Exercise description: From the very first line of the data to the line containing "random.seed(7)", retype everything exactly, leaving the pictures behind.

Collected material:
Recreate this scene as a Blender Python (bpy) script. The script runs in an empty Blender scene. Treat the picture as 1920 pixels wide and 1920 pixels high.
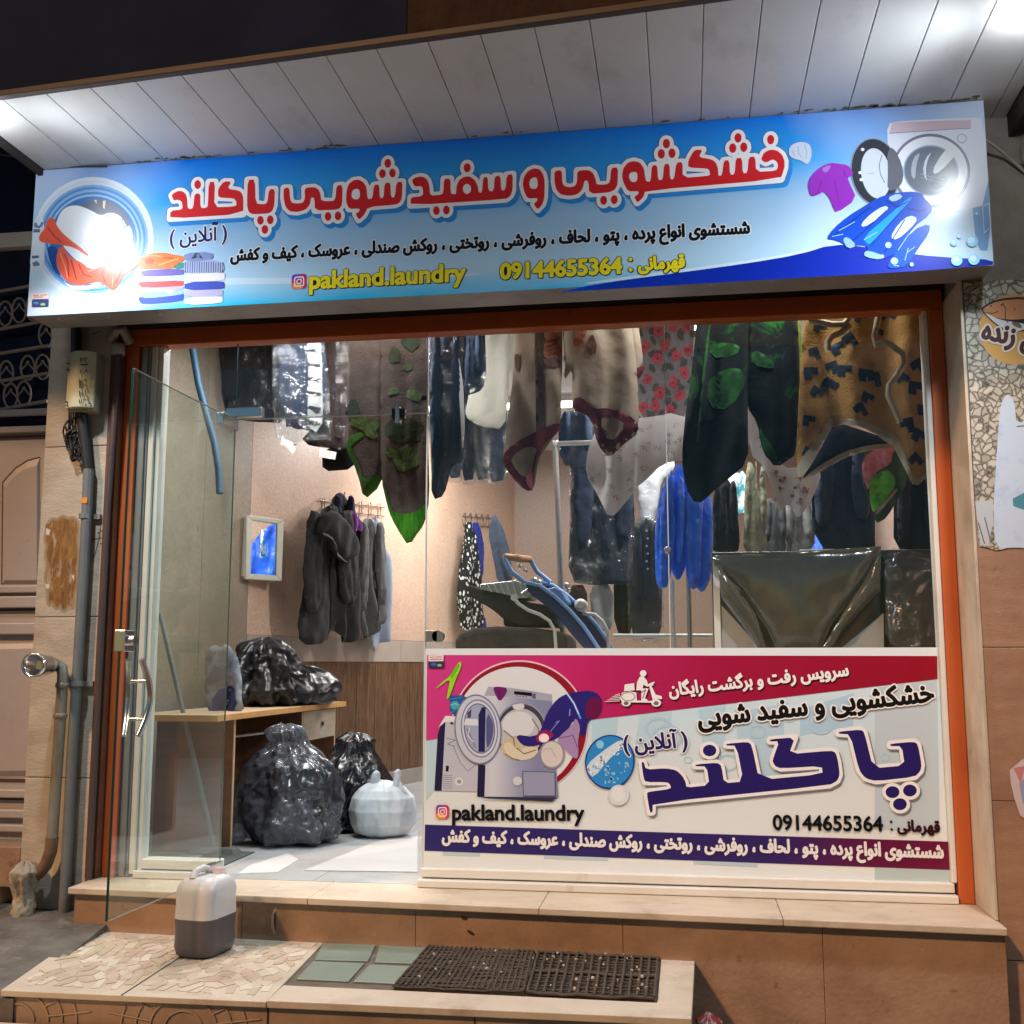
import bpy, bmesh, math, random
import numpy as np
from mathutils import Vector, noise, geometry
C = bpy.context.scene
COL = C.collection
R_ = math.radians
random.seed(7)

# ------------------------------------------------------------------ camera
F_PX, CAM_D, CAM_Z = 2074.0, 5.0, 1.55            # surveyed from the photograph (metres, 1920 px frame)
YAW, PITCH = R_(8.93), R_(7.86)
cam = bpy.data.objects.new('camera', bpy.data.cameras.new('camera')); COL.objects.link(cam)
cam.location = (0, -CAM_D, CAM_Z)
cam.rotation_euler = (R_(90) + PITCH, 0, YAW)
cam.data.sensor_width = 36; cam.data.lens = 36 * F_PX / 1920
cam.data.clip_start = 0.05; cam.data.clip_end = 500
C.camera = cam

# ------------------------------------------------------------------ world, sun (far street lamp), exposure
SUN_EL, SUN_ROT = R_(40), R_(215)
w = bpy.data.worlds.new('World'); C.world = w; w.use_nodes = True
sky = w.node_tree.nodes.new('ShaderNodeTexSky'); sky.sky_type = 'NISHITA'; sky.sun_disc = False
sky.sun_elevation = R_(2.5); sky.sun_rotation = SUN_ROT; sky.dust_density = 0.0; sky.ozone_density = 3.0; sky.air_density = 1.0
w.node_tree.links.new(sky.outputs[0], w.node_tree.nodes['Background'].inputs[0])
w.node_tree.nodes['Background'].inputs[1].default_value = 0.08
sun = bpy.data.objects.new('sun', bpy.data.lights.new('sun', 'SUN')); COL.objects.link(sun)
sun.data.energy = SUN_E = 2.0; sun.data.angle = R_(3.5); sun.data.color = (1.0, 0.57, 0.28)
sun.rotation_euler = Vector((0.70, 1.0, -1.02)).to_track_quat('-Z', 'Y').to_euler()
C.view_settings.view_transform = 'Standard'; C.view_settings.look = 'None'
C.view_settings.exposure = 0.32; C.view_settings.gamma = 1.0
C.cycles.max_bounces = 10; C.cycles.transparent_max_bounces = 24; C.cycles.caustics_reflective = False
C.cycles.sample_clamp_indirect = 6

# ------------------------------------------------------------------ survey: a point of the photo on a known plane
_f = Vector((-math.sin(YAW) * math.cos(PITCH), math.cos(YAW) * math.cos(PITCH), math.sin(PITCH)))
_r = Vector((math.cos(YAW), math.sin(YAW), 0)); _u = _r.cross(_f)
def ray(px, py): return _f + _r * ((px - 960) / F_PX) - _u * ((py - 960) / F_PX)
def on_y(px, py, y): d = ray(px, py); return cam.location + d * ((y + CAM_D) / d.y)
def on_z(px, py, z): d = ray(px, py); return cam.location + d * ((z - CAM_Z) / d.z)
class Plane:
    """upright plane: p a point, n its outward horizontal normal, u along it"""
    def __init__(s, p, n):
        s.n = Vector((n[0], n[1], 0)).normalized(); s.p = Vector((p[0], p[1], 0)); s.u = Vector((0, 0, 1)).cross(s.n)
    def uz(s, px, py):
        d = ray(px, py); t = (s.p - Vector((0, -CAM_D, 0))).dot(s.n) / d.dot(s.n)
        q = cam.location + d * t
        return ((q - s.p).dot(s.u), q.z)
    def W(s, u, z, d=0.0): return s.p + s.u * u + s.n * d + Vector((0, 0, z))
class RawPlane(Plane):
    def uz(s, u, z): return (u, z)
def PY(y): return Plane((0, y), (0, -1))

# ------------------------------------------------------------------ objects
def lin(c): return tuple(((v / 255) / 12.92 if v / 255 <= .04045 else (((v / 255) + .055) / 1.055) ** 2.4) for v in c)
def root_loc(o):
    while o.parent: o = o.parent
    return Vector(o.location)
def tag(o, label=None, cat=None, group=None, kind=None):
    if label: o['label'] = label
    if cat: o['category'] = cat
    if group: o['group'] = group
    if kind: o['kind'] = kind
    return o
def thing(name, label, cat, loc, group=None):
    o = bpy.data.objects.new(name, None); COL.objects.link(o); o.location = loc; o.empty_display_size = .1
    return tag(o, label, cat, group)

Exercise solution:
Recreate this scene as a Blender Python (bpy) script. The script runs in an empty Blender scene. Treat the picture as 1920 pixels wide and 1920 pixels high.
import bpy, bmesh, math, random
import numpy as np
from mathutils import Vector, noise, geometry
C = bpy.context.scene
COL = C.collection
R_ = math.radians
random.seed(7)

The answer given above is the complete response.